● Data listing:

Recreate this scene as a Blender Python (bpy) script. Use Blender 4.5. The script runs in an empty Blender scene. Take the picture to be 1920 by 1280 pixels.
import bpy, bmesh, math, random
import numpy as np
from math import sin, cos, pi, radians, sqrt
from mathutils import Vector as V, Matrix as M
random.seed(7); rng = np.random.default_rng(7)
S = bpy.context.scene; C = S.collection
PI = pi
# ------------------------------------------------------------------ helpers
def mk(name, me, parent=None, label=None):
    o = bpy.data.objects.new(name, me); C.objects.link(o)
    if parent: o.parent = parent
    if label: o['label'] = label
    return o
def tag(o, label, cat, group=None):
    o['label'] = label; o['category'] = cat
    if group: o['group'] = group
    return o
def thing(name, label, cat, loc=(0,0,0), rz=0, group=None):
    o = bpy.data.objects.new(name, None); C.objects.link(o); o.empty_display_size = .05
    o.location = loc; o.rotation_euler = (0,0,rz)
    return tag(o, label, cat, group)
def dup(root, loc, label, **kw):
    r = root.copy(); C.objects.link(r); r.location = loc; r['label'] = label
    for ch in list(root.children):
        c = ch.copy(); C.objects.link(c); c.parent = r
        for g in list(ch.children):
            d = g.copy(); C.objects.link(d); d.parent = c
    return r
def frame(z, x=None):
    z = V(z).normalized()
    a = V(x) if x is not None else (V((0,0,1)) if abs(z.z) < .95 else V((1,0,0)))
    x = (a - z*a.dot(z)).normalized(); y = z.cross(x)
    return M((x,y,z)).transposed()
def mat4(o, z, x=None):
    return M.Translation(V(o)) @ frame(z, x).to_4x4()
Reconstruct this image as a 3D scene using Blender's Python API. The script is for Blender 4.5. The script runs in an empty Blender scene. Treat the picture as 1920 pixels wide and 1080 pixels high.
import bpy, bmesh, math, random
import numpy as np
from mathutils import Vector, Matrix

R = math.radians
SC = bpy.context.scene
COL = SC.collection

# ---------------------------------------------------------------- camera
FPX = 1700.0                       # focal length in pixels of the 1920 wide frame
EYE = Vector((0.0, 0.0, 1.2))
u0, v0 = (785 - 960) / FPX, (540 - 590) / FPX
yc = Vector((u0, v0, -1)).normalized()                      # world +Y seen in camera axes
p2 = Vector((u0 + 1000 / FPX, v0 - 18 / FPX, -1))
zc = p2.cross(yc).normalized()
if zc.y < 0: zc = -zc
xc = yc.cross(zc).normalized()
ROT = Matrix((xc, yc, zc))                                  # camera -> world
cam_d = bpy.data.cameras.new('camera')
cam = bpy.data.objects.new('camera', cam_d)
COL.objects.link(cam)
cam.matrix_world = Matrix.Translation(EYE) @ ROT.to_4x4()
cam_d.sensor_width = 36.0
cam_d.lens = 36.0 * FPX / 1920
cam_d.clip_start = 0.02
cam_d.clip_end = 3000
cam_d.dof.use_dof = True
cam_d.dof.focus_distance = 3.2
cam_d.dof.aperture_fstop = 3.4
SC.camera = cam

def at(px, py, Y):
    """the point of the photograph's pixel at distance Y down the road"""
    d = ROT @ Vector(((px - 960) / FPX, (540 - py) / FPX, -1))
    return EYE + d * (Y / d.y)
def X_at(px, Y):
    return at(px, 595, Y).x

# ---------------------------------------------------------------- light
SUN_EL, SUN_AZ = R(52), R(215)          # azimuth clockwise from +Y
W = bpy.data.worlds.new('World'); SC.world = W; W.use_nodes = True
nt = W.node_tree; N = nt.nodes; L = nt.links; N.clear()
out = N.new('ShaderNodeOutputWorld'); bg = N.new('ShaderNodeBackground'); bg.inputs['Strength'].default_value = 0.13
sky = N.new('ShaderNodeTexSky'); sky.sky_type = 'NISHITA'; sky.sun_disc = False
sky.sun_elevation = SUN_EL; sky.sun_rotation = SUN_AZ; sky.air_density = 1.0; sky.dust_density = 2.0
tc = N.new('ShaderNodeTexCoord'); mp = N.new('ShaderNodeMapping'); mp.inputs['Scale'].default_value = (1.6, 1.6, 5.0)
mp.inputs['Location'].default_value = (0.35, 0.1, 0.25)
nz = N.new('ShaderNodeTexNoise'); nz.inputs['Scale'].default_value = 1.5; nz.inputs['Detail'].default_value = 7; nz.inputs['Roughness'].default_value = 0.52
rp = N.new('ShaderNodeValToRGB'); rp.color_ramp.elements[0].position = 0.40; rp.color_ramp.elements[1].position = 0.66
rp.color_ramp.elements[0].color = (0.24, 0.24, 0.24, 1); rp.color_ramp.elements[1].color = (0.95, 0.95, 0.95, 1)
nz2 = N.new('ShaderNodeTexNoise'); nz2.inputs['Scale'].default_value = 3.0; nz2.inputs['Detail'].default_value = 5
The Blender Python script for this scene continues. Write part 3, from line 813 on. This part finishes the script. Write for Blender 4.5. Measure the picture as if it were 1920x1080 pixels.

● Stated problem:
Above are the entries. Output exactly the lines beginning with the line that has "Reconstruct this image" and ending with the line that has "COL = SC.collection".

● Task solution:
Reconstruct this image as a 3D scene using Blender's Python API. The script is for Blender 4.5. The script runs in an empty Blender scene. Treat the picture as 1920 pixels wide and 1080 pixels high.
import bpy, bmesh, math, random
import numpy as np
from mathutils import Vector, Matrix

R = math.radians
SC = bpy.context.scene
COL = SC.collection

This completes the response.